I see it happen every day in the commercial offset shops I’ve worked in over the years.

Customer’s only know one thing, I want my job NOW, and I want it cheap!

While closing down my letterpress shop and replacing my equipment with Offset equipment, two seller on ebay took my money and ran.

So, it put me about month behind. I would tell people about the reason I was behind on their jobs, but their didn’t hear one word I said.

One customer pushed me to point I took the job to another printer and paid his retail price. Only to hear from the customer that was on my back, I am going out of town be back in a week or so.

Printing is the only industry that the customer wanted the day before they gave you the work, and they want it cheap.

I tell all of my customers a minimum time frame for all jobs. If they need it faster, they pay for it. If they can’t work within that timeframe, they can go elsewhere. I gather you’re moving away from letterpress, but jobs still take time, and you have to be in charge, not the customers.

And definitely do not text with customers. I tell all my clients (on the design side of my business and printing side) that I do not text unless there’s some absolute necessity. Email or phone calls. If you act professional, they will treat you similarly. Again, if they don’t, move on. Life’s too short for lousy customers.

Lastly, it should go without saying, but don’t take a job if you can’t make a profit. Period.

Printing Trade Customs still exist, if one bothers to learn them and express them to clients, and can be found online easily. There are some variations but three sections are to the point here, from the PIA version:

1. QUOTATION
A quotation not accepted within 30 days may be changed.

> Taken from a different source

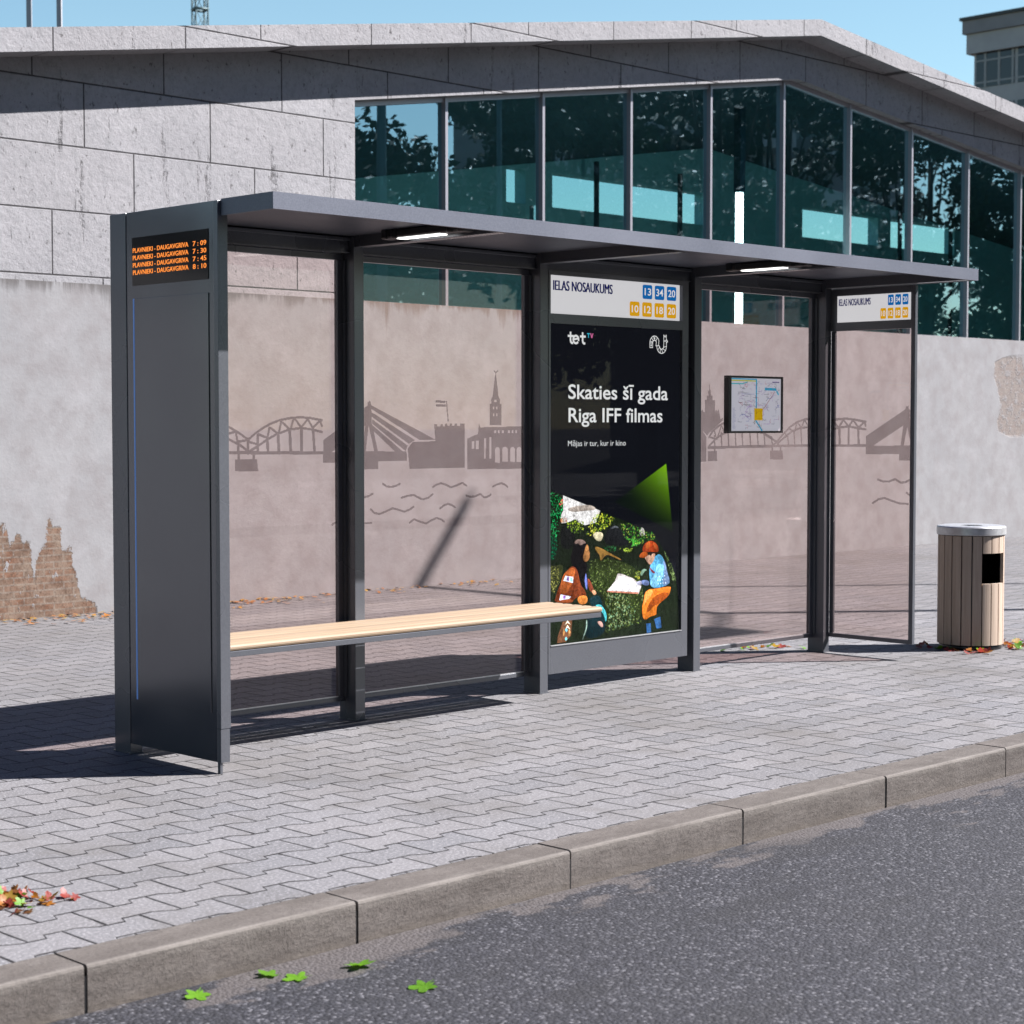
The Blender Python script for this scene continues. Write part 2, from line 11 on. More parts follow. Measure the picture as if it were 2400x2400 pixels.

5. ACCURACY OF SPECIFICATIONS
Quotations are based on the accuracy of the specifications provided. The provider can re-quote a job at time of submission if copy, film, disks, or other input materials don’t conform to the information on which the original quotation was based.

8.ALTERATIONS/CORRECTIONS:
Customer alterations include all work performed in addition to the original specifications. All such work will be charged at the provider’s current rate.

These are completely reasonable conditions.